Bonds give back a bit

Treasurys inch lower as investors digest modest drop in U.S. stocks, big declines overseas.

NEW YORK ( -- Bond prices slipped Monday as traders looked to volatile trading in U.S. stock markets.

Friday capped the worst week for the stock market in four years, and the selloff in stocks drove Treasury bonds to their biggest gains in six months. Investors, who often flock to bonds for safety, were concerned about the lagging U.S. housing market and foreign investors unloading risky corporate bonds.

On Monday the dollar gained against the euro and fell against the yen.

The benchmark 10-year note fell 4/32, or $1.25 on a $1,000 note, to yield 4.52 percent, slightly up from 4.51 Friday.

The 30-year bond slipped 8/32, or $2.50 on a $1,000 bond, to yield 4.66 percent, up from 4.65 percent in the previous session.

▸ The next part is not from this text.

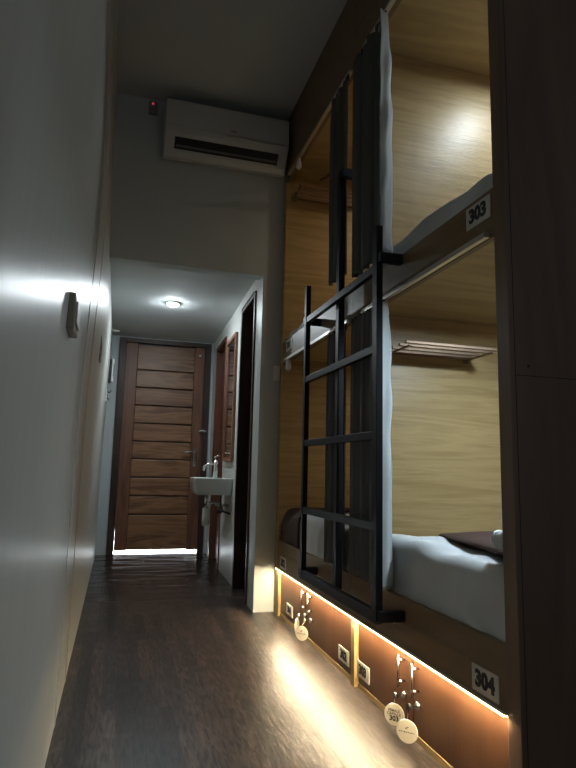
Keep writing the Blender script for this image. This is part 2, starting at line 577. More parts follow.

Bond prices and yields move in opposite directions.

The five-year note lost 3/32 to yield 4.46 percent, while the two-year note was unchanged to yield 4.55 percent.

Bonds eased as traders watched the choppy stock market trading. U.S. stocks opened lower Monday and tried to recover through the late morning, but then turned negative again near midday.

The bond market was little changed earlier after comments by St. Louis Federal Reserve Bank President William Poole, who said slow inflation helped cushion a cooling housing market.

A report on the service sector of the economy also failed to move bonds. The Institute for Supply Management's services index, which measures the growth in the service sector, saw a sharp decline, retreating from an eight-month high.

In currency trading, the euro bought $1.3099, down from $1.3199 Friday. The dollar bought ¥115.81, down from ¥116.67 the previous session.